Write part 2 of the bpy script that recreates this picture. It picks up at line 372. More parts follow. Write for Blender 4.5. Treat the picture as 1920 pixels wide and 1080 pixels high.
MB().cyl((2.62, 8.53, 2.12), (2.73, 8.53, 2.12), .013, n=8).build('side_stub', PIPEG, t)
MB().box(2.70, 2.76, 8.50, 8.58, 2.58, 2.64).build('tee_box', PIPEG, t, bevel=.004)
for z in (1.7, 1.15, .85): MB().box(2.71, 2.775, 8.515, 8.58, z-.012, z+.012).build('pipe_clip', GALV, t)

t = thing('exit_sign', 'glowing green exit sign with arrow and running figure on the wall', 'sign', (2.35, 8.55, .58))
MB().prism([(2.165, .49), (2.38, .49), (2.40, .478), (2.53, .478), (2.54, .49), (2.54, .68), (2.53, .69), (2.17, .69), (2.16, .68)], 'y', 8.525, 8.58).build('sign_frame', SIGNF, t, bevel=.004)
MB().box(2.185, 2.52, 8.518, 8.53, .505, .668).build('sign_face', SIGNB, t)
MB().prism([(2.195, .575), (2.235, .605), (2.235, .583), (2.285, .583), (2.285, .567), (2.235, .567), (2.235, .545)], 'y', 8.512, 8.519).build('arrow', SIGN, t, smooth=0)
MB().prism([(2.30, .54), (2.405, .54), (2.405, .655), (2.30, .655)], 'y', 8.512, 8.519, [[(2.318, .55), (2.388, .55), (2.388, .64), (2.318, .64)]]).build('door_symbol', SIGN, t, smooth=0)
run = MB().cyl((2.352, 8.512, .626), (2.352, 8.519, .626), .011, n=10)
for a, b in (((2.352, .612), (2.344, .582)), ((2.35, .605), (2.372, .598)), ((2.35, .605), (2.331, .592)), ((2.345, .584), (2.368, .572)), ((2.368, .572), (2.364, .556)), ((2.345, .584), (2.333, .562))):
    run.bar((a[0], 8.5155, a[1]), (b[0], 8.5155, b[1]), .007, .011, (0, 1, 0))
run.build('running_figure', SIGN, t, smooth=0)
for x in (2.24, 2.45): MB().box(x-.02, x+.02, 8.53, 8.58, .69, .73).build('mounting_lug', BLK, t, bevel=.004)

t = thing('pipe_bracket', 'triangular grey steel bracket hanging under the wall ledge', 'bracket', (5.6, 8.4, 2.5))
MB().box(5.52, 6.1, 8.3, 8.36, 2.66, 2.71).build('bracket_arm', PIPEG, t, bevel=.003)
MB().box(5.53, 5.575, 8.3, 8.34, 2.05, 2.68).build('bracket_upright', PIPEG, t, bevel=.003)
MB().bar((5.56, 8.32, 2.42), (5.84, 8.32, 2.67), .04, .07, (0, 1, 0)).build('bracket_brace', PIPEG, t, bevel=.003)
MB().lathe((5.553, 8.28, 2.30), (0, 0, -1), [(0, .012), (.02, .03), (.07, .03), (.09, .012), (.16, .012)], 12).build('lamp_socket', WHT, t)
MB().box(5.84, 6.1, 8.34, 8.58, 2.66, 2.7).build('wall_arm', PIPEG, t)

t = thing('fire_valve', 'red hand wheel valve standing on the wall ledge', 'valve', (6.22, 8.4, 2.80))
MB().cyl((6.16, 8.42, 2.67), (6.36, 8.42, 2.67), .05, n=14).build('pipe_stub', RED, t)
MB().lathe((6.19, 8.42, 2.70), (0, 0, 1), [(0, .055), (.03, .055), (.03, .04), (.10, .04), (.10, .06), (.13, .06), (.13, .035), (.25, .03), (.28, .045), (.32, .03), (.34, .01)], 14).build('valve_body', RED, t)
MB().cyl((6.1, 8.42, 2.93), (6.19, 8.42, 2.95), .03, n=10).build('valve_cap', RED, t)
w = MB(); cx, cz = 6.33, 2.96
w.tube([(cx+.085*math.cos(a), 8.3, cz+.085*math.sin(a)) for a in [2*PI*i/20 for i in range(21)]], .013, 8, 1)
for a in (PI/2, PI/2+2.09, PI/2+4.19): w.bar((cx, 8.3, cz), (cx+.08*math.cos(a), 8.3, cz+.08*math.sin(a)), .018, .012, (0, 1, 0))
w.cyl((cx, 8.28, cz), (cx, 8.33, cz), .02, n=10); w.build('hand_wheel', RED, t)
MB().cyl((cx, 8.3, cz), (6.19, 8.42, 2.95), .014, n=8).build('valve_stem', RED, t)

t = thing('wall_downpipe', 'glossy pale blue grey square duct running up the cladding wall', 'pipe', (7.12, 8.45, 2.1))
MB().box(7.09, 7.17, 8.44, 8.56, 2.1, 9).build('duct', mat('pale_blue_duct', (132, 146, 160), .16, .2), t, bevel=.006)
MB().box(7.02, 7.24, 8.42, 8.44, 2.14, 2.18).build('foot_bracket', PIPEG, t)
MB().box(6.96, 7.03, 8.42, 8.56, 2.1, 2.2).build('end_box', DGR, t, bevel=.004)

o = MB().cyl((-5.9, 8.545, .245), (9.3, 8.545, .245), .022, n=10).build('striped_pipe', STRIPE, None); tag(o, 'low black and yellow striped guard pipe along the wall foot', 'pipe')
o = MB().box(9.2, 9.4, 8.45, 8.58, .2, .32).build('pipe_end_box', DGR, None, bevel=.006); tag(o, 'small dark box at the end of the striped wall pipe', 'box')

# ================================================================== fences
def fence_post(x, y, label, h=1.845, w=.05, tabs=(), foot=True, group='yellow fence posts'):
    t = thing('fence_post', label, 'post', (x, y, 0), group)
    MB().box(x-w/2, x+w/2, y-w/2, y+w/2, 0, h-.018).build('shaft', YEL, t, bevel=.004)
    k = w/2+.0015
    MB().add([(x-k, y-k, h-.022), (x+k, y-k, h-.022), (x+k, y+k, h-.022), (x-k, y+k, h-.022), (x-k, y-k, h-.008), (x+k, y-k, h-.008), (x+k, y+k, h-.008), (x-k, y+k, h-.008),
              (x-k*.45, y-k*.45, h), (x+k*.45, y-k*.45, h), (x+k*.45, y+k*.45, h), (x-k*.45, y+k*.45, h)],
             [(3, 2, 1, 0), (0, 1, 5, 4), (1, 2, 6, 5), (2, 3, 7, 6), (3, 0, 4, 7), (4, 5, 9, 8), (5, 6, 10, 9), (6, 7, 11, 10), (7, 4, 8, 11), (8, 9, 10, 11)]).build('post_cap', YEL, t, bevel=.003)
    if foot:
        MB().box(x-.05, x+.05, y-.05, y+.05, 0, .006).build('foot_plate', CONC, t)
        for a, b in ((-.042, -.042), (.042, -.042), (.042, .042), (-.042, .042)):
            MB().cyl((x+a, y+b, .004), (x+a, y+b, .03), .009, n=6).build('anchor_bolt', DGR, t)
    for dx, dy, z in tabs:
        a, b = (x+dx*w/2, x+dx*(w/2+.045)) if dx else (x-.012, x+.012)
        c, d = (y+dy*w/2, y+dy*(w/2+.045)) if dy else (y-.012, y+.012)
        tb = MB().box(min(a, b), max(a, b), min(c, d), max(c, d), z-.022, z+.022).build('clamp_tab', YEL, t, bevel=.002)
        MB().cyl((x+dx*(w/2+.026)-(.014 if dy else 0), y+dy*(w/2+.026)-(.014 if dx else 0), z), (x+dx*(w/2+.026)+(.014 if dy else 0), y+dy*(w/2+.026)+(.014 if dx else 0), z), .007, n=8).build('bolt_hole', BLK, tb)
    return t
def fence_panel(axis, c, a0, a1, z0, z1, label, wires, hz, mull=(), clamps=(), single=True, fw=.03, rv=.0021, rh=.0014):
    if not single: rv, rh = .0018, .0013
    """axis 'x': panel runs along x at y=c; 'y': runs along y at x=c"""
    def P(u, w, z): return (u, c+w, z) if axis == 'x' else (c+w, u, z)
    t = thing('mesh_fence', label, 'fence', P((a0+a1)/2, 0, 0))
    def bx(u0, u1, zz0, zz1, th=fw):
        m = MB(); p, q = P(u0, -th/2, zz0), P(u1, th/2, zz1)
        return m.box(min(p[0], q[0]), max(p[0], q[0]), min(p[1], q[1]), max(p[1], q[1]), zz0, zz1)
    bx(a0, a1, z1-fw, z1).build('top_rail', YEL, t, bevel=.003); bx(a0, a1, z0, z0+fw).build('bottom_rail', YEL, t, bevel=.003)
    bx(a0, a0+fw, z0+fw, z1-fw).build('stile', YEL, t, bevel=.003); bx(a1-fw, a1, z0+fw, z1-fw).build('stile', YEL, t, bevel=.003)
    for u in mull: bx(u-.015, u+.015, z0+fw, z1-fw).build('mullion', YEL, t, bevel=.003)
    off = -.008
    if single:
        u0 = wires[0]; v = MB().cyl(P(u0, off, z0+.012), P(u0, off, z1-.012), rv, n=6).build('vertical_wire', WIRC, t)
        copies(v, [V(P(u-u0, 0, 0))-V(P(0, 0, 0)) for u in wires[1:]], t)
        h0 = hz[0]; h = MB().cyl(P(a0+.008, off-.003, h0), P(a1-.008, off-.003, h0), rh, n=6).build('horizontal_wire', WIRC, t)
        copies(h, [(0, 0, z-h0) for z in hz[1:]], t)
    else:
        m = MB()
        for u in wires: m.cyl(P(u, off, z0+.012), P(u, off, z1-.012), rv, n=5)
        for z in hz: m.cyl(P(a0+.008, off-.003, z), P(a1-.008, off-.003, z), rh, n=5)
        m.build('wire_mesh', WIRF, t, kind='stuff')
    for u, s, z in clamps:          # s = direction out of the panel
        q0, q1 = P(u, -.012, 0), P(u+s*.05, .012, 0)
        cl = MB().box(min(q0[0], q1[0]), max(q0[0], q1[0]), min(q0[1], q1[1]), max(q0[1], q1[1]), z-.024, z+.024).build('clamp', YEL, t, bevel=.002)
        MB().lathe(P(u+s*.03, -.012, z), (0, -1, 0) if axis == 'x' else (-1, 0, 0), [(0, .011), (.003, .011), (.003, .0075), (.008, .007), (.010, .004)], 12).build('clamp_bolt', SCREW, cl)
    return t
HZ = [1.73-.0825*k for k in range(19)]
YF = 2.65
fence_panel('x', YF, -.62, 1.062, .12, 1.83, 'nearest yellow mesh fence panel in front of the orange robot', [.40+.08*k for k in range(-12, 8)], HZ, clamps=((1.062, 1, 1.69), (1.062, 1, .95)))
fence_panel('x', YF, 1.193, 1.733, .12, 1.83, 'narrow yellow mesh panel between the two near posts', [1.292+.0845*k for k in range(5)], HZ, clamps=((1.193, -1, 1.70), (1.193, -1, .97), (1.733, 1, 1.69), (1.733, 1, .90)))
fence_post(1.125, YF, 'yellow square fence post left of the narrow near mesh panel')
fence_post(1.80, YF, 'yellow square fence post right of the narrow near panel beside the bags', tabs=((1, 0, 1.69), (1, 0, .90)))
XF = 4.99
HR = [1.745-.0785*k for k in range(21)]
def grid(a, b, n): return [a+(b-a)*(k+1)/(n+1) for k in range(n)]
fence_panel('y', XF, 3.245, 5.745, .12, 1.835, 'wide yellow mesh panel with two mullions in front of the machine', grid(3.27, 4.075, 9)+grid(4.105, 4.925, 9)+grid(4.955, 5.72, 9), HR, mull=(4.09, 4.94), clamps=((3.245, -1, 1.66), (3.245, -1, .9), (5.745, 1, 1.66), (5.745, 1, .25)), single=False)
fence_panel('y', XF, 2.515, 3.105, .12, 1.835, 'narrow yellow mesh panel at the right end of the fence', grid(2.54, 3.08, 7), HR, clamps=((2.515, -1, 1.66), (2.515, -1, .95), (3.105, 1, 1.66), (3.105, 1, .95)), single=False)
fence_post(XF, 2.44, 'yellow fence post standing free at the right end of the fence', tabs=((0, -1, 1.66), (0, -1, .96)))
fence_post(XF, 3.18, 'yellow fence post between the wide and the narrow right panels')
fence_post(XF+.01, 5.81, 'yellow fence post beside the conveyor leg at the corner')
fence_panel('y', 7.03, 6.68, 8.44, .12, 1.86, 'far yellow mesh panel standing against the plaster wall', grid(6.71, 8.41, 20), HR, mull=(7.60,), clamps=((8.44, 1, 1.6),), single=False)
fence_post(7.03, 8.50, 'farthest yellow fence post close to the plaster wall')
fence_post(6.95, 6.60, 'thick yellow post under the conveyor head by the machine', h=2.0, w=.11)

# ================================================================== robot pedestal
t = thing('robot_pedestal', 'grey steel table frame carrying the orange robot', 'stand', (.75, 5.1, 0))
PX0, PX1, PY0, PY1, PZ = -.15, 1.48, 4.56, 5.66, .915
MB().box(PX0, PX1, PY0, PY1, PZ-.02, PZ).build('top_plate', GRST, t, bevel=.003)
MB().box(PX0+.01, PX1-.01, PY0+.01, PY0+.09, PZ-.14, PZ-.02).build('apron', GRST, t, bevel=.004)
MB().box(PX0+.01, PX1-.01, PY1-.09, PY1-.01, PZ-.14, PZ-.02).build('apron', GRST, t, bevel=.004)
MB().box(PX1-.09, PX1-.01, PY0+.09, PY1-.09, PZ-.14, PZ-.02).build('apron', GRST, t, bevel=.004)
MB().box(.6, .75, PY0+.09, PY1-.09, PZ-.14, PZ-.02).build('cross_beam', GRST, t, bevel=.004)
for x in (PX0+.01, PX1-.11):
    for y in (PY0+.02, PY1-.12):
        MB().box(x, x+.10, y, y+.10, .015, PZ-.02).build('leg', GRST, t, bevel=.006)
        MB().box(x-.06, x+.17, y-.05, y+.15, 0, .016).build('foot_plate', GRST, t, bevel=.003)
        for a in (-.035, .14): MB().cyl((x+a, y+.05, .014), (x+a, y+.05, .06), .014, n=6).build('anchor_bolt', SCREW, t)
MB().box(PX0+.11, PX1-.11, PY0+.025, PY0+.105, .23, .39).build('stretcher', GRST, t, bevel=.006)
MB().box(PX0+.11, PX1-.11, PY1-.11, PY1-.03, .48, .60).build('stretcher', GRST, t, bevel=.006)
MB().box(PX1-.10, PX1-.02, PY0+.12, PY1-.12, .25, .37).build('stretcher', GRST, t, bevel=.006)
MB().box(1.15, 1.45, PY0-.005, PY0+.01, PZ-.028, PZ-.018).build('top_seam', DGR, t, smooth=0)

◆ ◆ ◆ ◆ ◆

This exercise asks for the lines from the line with "fence_panel('y', XF, 3.245, 5.745, .12, 1.835, 'wide" to the line with "fence_post(XF+.01, 5.81, 'yellow", both lines included, set down exactly and with nothing else.

fence_panel('y', XF, 3.245, 5.745, .12, 1.835, 'wide yellow mesh panel with two mullions in front of the machine', grid(3.27, 4.075, 9)+grid(4.105, 4.925, 9)+grid(4.955, 5.72, 9), HR, mull=(4.09, 4.94), clamps=((3.245, -1, 1.66), (3.245, -1, .9), (5.745, 1, 1.66), (5.745, 1, .25)), single=False)
fence_panel('y', XF, 2.515, 3.105, .12, 1.835, 'narrow yellow mesh panel at the right end of the fence', grid(2.54, 3.08, 7), HR, clamps=((2.515, -1, 1.66), (2.515, -1, .95), (3.105, 1, 1.66), (3.105, 1, .95)), single=False)
fence_post(XF, 2.44, 'yellow fence post standing free at the right end of the fence', tabs=((0, -1, 1.66), (0, -1, .96)))
fence_post(XF, 3.18, 'yellow fence post between the wide and the narrow right panels')
fence_post(XF+.01, 5.81, 'yellow fence post beside the conveyor leg at the corner')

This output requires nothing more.